___ Stored data

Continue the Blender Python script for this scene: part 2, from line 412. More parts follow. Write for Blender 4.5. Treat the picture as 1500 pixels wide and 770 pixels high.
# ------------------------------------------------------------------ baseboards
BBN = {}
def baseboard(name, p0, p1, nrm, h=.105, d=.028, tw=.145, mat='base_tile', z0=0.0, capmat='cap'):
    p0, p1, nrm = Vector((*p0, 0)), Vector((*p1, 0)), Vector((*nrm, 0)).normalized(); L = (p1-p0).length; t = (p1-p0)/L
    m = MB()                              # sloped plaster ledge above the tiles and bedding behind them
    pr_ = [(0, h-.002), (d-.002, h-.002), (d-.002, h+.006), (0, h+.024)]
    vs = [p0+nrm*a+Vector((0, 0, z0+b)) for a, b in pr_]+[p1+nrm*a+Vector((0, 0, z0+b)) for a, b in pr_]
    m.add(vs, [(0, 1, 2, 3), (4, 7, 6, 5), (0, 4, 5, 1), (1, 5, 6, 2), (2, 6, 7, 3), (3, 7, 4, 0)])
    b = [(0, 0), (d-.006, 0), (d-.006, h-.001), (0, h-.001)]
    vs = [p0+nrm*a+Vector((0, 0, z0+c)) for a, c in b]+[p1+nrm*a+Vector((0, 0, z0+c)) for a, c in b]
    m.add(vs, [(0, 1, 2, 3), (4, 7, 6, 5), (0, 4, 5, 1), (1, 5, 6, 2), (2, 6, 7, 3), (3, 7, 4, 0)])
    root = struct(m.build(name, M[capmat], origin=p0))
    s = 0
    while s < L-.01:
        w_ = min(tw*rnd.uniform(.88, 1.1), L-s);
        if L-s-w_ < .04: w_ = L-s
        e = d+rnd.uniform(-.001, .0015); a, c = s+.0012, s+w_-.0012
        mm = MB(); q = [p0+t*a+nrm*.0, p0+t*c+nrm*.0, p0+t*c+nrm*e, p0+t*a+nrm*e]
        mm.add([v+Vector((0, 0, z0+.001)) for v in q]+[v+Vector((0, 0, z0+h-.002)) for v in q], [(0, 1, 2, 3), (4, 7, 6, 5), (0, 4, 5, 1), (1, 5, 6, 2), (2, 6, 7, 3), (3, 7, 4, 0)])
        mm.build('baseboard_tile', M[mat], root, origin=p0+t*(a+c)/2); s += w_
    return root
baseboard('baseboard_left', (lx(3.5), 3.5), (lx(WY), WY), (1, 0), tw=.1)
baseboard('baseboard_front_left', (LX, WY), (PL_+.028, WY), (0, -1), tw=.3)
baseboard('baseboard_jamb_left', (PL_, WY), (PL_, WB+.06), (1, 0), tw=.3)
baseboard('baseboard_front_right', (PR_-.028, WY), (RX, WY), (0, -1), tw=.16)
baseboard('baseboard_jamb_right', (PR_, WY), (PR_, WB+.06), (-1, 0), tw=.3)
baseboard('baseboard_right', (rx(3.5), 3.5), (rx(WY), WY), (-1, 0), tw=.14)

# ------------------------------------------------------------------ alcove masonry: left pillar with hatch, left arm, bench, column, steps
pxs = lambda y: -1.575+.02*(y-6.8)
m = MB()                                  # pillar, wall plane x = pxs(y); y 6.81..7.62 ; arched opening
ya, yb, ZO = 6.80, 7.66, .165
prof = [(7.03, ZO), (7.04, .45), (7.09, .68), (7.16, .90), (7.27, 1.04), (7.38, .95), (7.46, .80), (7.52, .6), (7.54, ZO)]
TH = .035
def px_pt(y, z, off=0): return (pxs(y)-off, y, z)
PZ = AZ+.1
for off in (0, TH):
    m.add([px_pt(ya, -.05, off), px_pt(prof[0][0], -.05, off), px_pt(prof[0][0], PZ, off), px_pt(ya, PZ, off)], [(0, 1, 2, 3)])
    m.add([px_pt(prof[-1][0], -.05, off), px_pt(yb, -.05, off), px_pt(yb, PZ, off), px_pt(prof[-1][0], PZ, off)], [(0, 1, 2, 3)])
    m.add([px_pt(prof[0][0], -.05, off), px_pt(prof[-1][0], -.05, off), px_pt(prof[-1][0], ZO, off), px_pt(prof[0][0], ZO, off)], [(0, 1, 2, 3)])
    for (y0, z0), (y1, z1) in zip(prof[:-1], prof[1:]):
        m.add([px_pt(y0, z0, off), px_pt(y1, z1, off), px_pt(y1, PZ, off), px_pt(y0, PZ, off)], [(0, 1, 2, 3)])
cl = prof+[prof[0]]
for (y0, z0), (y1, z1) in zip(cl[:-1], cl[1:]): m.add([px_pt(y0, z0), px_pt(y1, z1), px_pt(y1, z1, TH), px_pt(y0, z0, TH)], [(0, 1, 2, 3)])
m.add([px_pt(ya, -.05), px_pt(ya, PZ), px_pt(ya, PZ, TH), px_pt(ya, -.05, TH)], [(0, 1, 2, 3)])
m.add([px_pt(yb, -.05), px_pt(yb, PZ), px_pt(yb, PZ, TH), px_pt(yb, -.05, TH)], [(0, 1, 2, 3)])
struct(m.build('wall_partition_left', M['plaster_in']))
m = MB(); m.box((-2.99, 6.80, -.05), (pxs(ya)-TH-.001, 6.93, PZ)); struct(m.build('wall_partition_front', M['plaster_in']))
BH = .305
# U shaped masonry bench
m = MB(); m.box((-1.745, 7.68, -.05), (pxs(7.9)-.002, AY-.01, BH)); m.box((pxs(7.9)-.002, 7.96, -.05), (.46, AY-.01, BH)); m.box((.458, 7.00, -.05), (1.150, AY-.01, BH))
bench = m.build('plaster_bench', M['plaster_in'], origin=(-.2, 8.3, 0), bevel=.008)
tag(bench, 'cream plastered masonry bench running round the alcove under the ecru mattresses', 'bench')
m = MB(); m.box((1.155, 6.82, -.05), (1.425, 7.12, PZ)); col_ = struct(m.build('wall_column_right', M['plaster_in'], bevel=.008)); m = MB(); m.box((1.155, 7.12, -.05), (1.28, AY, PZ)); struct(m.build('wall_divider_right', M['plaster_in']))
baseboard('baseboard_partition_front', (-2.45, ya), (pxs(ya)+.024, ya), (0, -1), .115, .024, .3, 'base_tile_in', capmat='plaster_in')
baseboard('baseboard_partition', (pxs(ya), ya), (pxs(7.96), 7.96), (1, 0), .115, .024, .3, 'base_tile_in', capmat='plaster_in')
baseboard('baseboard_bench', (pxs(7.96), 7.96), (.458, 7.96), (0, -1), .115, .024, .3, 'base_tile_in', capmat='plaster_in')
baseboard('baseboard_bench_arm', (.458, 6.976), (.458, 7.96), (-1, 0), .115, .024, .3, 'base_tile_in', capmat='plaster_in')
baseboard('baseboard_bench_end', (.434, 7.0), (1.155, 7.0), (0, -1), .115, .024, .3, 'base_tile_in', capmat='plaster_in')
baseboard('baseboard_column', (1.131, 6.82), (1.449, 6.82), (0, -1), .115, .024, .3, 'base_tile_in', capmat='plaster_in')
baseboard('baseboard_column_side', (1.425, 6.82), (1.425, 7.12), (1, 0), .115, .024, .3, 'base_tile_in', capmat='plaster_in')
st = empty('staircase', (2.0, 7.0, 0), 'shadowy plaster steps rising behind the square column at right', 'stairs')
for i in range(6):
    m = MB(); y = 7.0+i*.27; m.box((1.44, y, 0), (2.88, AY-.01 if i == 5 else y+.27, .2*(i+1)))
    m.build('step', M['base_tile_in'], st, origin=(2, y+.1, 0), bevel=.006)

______

| Task description |
Please repeat the listing exactly, with nothing left out.

| Expected answer |
Continue the Blender Python script for this scene: part 2, from line 412. More parts follow. Write for Blender 4.5. Treat the picture as 1500 pixels wide and 770 pixels high.
# ------------------------------------------------------------------ baseboards
BBN = {}
def baseboard(name, p0, p1, nrm, h=.105, d=.028, tw=.145, mat='base_tile', z0=0.0, capmat='cap'):
    p0, p1, nrm = Vector((*p0, 0)), Vector((*p1, 0)), Vector((*nrm, 0)).normalized(); L = (p1-p0).length; t = (p1-p0)/L
    m = MB()                              # sloped plaster ledge above the tiles and bedding behind them
    pr_ = [(0, h-.002), (d-.002, h-.002), (d-.002, h+.006), (0, h+.024)]
    vs = [p0+nrm*a+Vector((0, 0, z0+b)) for a, b in pr_]+[p1+nrm*a+Vector((0, 0, z0+b)) for a, b in pr_]
    m.add(vs, [(0, 1, 2, 3), (4, 7, 6, 5), (0, 4, 5, 1), (1, 5, 6, 2), (2, 6, 7, 3), (3, 7, 4, 0)])
    b = [(0, 0), (d-.006, 0), (d-.006, h-.001), (0, h-.001)]
    vs = [p0+nrm*a+Vector((0, 0, z0+c)) for a, c in b]+[p1+nrm*a+Vector((0, 0, z0+c)) for a, c in b]
    m.add(vs, [(0, 1, 2, 3), (4, 7, 6, 5), (0, 4, 5, 1), (1, 5, 6, 2), (2, 6, 7, 3), (3, 7, 4, 0)])
    root = struct(m.build(name, M[capmat], origin=p0))
    s = 0
    while s < L-.01:
        w_ = min(tw*rnd.uniform(.88, 1.1), L-s);
        if L-s-w_ < .04: w_ = L-s
        e = d+rnd.uniform(-.001, .0015); a, c = s+.0012, s+w_-.0012
        mm = MB(); q = [p0+t*a+nrm*.0, p0+t*c+nrm*.0, p0+t*c+nrm*e, p0+t*a+nrm*e]
        mm.add([v+Vector((0, 0, z0+.001)) for v in q]+[v+Vector((0, 0, z0+h-.002)) for v in q], [(0, 1, 2, 3), (4, 7, 6, 5), (0, 4, 5, 1), (1, 5, 6, 2), (2, 6, 7, 3), (3, 7, 4, 0)])
        mm.build('baseboard_tile', M[mat], root, origin=p0+t*(a+c)/2); s += w_
    return root
baseboard('baseboard_left', (lx(3.5), 3.5), (lx(WY), WY), (1, 0), tw=.1)
baseboard('baseboard_front_left', (LX, WY), (PL_+.028, WY), (0, -1), tw=.3)
baseboard('baseboard_jamb_left', (PL_, WY), (PL_, WB+.06), (1, 0), tw=.3)
baseboard('baseboard_front_right', (PR_-.028, WY), (RX, WY), (0, -1), tw=.16)
baseboard('baseboard_jamb_right', (PR_, WY), (PR_, WB+.06), (-1, 0), tw=.3)
baseboard('baseboard_right', (rx(3.5), 3.5), (rx(WY), WY), (-1, 0), tw=.14)

# ------------------------------------------------------------------ alcove masonry: left pillar with hatch, left arm, bench, column, steps
pxs = lambda y: -1.575+.02*(y-6.8)
m = MB()                                  # pillar, wall plane x = pxs(y); y 6.81..7.62 ; arched opening
ya, yb, ZO = 6.80, 7.66, .165
prof = [(7.03, ZO), (7.04, .45), (7.09, .68), (7.16, .90), (7.27, 1.04), (7.38, .95), (7.46, .80), (7.52, .6), (7.54, ZO)]
TH = .035
def px_pt(y, z, off=0): return (pxs(y)-off, y, z)
PZ = AZ+.1
for off in (0, TH):
    m.add([px_pt(ya, -.05, off), px_pt(prof[0][0], -.05, off), px_pt(prof[0][0], PZ, off), px_pt(ya, PZ, off)], [(0, 1, 2, 3)])
    m.add([px_pt(prof[-1][0], -.05, off), px_pt(yb, -.05, off), px_pt(yb, PZ, off), px_pt(prof[-1][0], PZ, off)], [(0, 1, 2, 3)])
    m.add([px_pt(prof[0][0], -.05, off), px_pt(prof[-1][0], -.05, off), px_pt(prof[-1][0], ZO, off), px_pt(prof[0][0], ZO, off)], [(0, 1, 2, 3)])
    for (y0, z0), (y1, z1) in zip(prof[:-1], prof[1:]):
        m.add([px_pt(y0, z0, off), px_pt(y1, z1, off), px_pt(y1, PZ, off), px_pt(y0, PZ, off)], [(0, 1, 2, 3)])
cl = prof+[prof[0]]
for (y0, z0), (y1, z1) in zip(cl[:-1], cl[1:]): m.add([px_pt(y0, z0), px_pt(y1, z1), px_pt(y1, z1, TH), px_pt(y0, z0, TH)], [(0, 1, 2, 3)])
m.add([px_pt(ya, -.05), px_pt(ya, PZ), px_pt(ya, PZ, TH), px_pt(ya, -.05, TH)], [(0, 1, 2, 3)])
m.add([px_pt(yb, -.05), px_pt(yb, PZ), px_pt(yb, PZ, TH), px_pt(yb, -.05, TH)], [(0, 1, 2, 3)])
struct(m.build('wall_partition_left', M['plaster_in']))
m = MB(); m.box((-2.99, 6.80, -.05), (pxs(ya)-TH-.001, 6.93, PZ)); struct(m.build('wall_partition_front', M['plaster_in']))
BH = .305
# U shaped masonry bench
m = MB(); m.box((-1.745, 7.68, -.05), (pxs(7.9)-.002, AY-.01, BH)); m.box((pxs(7.9)-.002, 7.96, -.05), (.46, AY-.01, BH)); m.box((.458, 7.00, -.05), (1.150, AY-.01, BH))
bench = m.build('plaster_bench', M['plaster_in'], origin=(-.2, 8.3, 0), bevel=.008)
tag(bench, 'cream plastered masonry bench running round the alcove under the ecru mattresses', 'bench')
m = MB(); m.box((1.155, 6.82, -.05), (1.425, 7.12, PZ)); col_ = struct(m.build('wall_column_right', M['plaster_in'], bevel=.008)); m = MB(); m.box((1.155, 7.12, -.05), (1.28, AY, PZ)); struct(m.build('wall_divider_right', M['plaster_in']))
baseboard('baseboard_partition_front', (-2.45, ya), (pxs(ya)+.024, ya), (0, -1), .115, .024, .3, 'base_tile_in', capmat='plaster_in')
baseboard('baseboard_partition', (pxs(ya), ya), (pxs(7.96), 7.96), (1, 0), .115, .024, .3, 'base_tile_in', capmat='plaster_in')
baseboard('baseboard_bench', (pxs(7.96), 7.96), (.458, 7.96), (0, -1), .115, .024, .3, 'base_tile_in', capmat='plaster_in')
baseboard('baseboard_bench_arm', (.458, 6.976), (.458, 7.96), (-1, 0), .115, .024, .3, 'base_tile_in', capmat='plaster_in')
baseboard('baseboard_bench_end', (.434, 7.0), (1.155, 7.0), (0, -1), .115, .024, .3, 'base_tile_in', capmat='plaster_in')
baseboard('baseboard_column', (1.131, 6.82), (1.449, 6.82), (0, -1), .115, .024, .3, 'base_tile_in', capmat='plaster_in')
baseboard('baseboard_column_side', (1.425, 6.82), (1.425, 7.12), (1, 0), .115, .024, .3, 'base_tile_in', capmat='plaster_in')
st = empty('staircase', (2.0, 7.0, 0), 'shadowy plaster steps rising behind the square column at right', 'stairs')
for i in range(6):
    m = MB(); y = 7.0+i*.27; m.box((1.44, y, 0), (2.88, AY-.01 if i == 5 else y+.27, .2*(i+1)))
    m.build('step', M['base_tile_in'], st, origin=(2, y+.1, 0), bevel=.006)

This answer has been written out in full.